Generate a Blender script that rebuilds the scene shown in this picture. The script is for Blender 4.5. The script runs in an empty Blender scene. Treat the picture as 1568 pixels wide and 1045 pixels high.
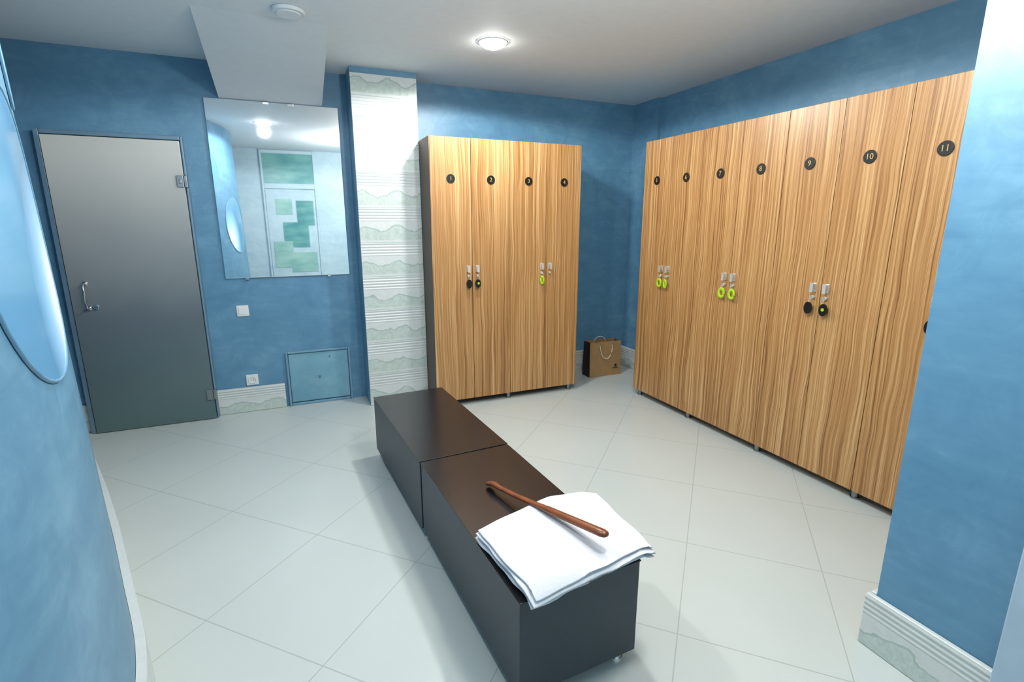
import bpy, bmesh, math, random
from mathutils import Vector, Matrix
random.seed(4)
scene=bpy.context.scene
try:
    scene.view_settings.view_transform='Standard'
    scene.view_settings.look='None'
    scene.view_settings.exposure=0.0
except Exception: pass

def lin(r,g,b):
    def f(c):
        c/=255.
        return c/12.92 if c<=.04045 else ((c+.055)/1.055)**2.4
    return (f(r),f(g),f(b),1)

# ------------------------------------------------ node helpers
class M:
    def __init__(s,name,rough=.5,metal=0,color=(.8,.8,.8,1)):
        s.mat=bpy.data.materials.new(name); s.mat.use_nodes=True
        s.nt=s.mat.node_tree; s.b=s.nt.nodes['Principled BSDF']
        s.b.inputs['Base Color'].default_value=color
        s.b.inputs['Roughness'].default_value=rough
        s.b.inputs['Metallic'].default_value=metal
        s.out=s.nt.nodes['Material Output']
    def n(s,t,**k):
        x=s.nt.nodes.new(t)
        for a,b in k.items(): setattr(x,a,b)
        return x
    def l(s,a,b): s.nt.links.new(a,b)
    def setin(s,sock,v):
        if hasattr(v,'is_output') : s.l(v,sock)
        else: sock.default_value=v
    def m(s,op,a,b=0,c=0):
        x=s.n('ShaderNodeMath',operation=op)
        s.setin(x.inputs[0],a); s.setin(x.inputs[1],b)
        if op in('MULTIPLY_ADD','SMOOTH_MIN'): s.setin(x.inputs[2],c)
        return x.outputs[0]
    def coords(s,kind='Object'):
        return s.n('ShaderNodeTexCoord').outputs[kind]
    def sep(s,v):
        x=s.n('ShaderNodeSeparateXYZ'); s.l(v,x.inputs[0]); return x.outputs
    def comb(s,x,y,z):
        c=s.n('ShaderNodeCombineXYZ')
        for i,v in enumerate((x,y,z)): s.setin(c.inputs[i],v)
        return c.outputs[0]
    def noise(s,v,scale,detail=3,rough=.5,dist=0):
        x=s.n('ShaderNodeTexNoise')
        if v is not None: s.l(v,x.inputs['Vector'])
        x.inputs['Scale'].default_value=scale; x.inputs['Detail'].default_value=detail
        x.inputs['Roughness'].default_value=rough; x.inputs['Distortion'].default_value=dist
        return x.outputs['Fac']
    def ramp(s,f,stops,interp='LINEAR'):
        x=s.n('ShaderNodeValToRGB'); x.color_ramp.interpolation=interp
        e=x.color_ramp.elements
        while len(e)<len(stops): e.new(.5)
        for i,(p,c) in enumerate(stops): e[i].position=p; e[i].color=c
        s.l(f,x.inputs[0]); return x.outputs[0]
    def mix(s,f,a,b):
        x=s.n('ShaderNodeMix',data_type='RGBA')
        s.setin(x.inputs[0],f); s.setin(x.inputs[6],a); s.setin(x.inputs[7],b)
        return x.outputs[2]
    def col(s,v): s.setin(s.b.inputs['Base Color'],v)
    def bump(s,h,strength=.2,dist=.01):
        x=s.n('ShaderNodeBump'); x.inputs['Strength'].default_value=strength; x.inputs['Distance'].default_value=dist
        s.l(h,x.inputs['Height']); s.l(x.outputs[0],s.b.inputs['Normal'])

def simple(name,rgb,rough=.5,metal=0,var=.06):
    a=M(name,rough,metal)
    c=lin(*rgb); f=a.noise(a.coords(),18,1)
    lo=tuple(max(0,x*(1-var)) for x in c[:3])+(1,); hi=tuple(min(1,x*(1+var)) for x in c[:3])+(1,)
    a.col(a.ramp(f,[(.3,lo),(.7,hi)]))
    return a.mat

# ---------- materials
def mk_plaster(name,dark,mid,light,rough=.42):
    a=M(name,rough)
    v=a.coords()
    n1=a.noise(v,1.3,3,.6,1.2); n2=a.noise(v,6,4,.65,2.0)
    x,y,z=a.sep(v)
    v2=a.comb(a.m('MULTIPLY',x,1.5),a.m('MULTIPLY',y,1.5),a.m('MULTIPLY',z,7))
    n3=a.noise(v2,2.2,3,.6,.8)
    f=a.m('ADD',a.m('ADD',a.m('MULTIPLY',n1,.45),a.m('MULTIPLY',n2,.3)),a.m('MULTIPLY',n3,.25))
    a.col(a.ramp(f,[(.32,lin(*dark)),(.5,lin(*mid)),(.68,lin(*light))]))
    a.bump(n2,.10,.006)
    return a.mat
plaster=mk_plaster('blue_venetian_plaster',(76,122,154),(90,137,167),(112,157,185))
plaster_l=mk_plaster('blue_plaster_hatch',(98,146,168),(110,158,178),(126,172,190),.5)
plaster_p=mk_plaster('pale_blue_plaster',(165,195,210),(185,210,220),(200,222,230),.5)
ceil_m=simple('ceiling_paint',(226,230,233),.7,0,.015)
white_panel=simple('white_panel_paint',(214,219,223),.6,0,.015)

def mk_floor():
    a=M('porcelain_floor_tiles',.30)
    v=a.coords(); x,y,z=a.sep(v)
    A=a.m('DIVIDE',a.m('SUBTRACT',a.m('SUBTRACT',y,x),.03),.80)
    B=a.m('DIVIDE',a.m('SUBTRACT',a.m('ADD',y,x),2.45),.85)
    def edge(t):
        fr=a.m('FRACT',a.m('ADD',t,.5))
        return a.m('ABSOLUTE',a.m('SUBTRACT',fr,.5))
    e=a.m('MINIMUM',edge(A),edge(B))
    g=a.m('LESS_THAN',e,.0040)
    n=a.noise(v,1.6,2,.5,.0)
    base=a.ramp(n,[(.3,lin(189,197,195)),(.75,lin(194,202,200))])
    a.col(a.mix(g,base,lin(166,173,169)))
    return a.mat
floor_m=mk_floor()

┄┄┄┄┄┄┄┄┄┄

* _SHORT PROBLEM_
Return all of the data exactly as written, and drop the pictures.

* _COMPLETED TASK_
Generate a Blender script that rebuilds the scene shown in this picture. The script is for Blender 4.5. The script runs in an empty Blender scene. Treat the picture as 1568 pixels wide and 1045 pixels high.
import bpy, bmesh, math, random
from mathutils import Vector, Matrix
random.seed(4)
scene=bpy.context.scene
try:
    scene.view_settings.view_transform='Standard'
    scene.view_settings.look='None'
    scene.view_settings.exposure=0.0
except Exception: pass

def lin(r,g,b):
    def f(c):
        c/=255.
        return c/12.92 if c<=.04045 else ((c+.055)/1.055)**2.4
    return (f(r),f(g),f(b),1)

# ------------------------------------------------ node helpers
class M:
    def __init__(s,name,rough=.5,metal=0,color=(.8,.8,.8,1)):
        s.mat=bpy.data.materials.new(name); s.mat.use_nodes=True
        s.nt=s.mat.node_tree; s.b=s.nt.nodes['Principled BSDF']
        s.b.inputs['Base Color'].default_value=color
        s.b.inputs['Roughness'].default_value=rough
        s.b.inputs['Metallic'].default_value=metal
        s.out=s.nt.nodes['Material Output']
    def n(s,t,**k):
        x=s.nt.nodes.new(t)
        for a,b in k.items(): setattr(x,a,b)
        return x
    def l(s,a,b): s.nt.links.new(a,b)
    def setin(s,sock,v):
        if hasattr(v,'is_output') : s.l(v,sock)
        else: sock.default_value=v
    def m(s,op,a,b=0,c=0):
        x=s.n('ShaderNodeMath',operation=op)
        s.setin(x.inputs[0],a); s.setin(x.inputs[1],b)
        if op in('MULTIPLY_ADD','SMOOTH_MIN'): s.setin(x.inputs[2],c)
        return x.outputs[0]
    def coords(s,kind='Object'):
        return s.n('ShaderNodeTexCoord').outputs[kind]
    def sep(s,v):
        x=s.n('ShaderNodeSeparateXYZ'); s.l(v,x.inputs[0]); return x.outputs
    def comb(s,x,y,z):
        c=s.n('ShaderNodeCombineXYZ')
        for i,v in enumerate((x,y,z)): s.setin(c.inputs[i],v)
        return c.outputs[0]
    def noise(s,v,scale,detail=3,rough=.5,dist=0):
        x=s.n('ShaderNodeTexNoise')
        if v is not None: s.l(v,x.inputs['Vector'])
        x.inputs['Scale'].default_value=scale; x.inputs['Detail'].default_value=detail
        x.inputs['Roughness'].default_value=rough; x.inputs['Distortion'].default_value=dist
        return x.outputs['Fac']
    def ramp(s,f,stops,interp='LINEAR'):
        x=s.n('ShaderNodeValToRGB'); x.color_ramp.interpolation=interp
        e=x.color_ramp.elements
        while len(e)<len(stops): e.new(.5)
        for i,(p,c) in enumerate(stops): e[i].position=p; e[i].color=c
        s.l(f,x.inputs[0]); return x.outputs[0]
    def mix(s,f,a,b):
        x=s.n('ShaderNodeMix',data_type='RGBA')
        s.setin(x.inputs[0],f); s.setin(x.inputs[6],a); s.setin(x.inputs[7],b)
        return x.outputs[2]
    def col(s,v): s.setin(s.b.inputs['Base Color'],v)
    def bump(s,h,strength=.2,dist=.01):
        x=s.n('ShaderNodeBump'); x.inputs['Strength'].default_value=strength; x.inputs['Distance'].default_value=dist
        s.l(h,x.inputs['Height']); s.l(x.outputs[0],s.b.inputs['Normal'])

def simple(name,rgb,rough=.5,metal=0,var=.06):
    a=M(name,rough,metal)
    c=lin(*rgb); f=a.noise(a.coords(),18,1)
    lo=tuple(max(0,x*(1-var)) for x in c[:3])+(1,); hi=tuple(min(1,x*(1+var)) for x in c[:3])+(1,)
    a.col(a.ramp(f,[(.3,lo),(.7,hi)]))
    return a.mat

# ---------- materials
def mk_plaster(name,dark,mid,light,rough=.42):
    a=M(name,rough)
    v=a.coords()
    n1=a.noise(v,1.3,3,.6,1.2); n2=a.noise(v,6,4,.65,2.0)
    x,y,z=a.sep(v)
    v2=a.comb(a.m('MULTIPLY',x,1.5),a.m('MULTIPLY',y,1.5),a.m('MULTIPLY',z,7))
    n3=a.noise(v2,2.2,3,.6,.8)
    f=a.m('ADD',a.m('ADD',a.m('MULTIPLY',n1,.45),a.m('MULTIPLY',n2,.3)),a.m('MULTIPLY',n3,.25))
    a.col(a.ramp(f,[(.32,lin(*dark)),(.5,lin(*mid)),(.68,lin(*light))]))
    a.bump(n2,.10,.006)
    return a.mat
plaster=mk_plaster('blue_venetian_plaster',(76,122,154),(90,137,167),(112,157,185))
plaster_l=mk_plaster('blue_plaster_hatch',(98,146,168),(110,158,178),(126,172,190),.5)
plaster_p=mk_plaster('pale_blue_plaster',(165,195,210),(185,210,220),(200,222,230),.5)
ceil_m=simple('ceiling_paint',(226,230,233),.7,0,.015)
white_panel=simple('white_panel_paint',(214,219,223),.6,0,.015)

def mk_floor():
    a=M('porcelain_floor_tiles',.30)
    v=a.coords(); x,y,z=a.sep(v)
    A=a.m('DIVIDE',a.m('SUBTRACT',a.m('SUBTRACT',y,x),.03),.80)
    B=a.m('DIVIDE',a.m('SUBTRACT',a.m('ADD',y,x),2.45),.85)
    def edge(t):
        fr=a.m('FRACT',a.m('ADD',t,.5))
        return a.m('ABSOLUTE',a.m('SUBTRACT',fr,.5))
    e=a.m('MINIMUM',edge(A),edge(B))
    g=a.m('LESS_THAN',e,.0040)
    n=a.noise(v,1.6,2,.5,.0)
    base=a.ramp(n,[(.3,lin(189,197,195)),(.75,lin(194,202,200))])
    a.col(a.mix(g,base,lin(166,173,169)))
    return a.mat
floor_m=mk_floor()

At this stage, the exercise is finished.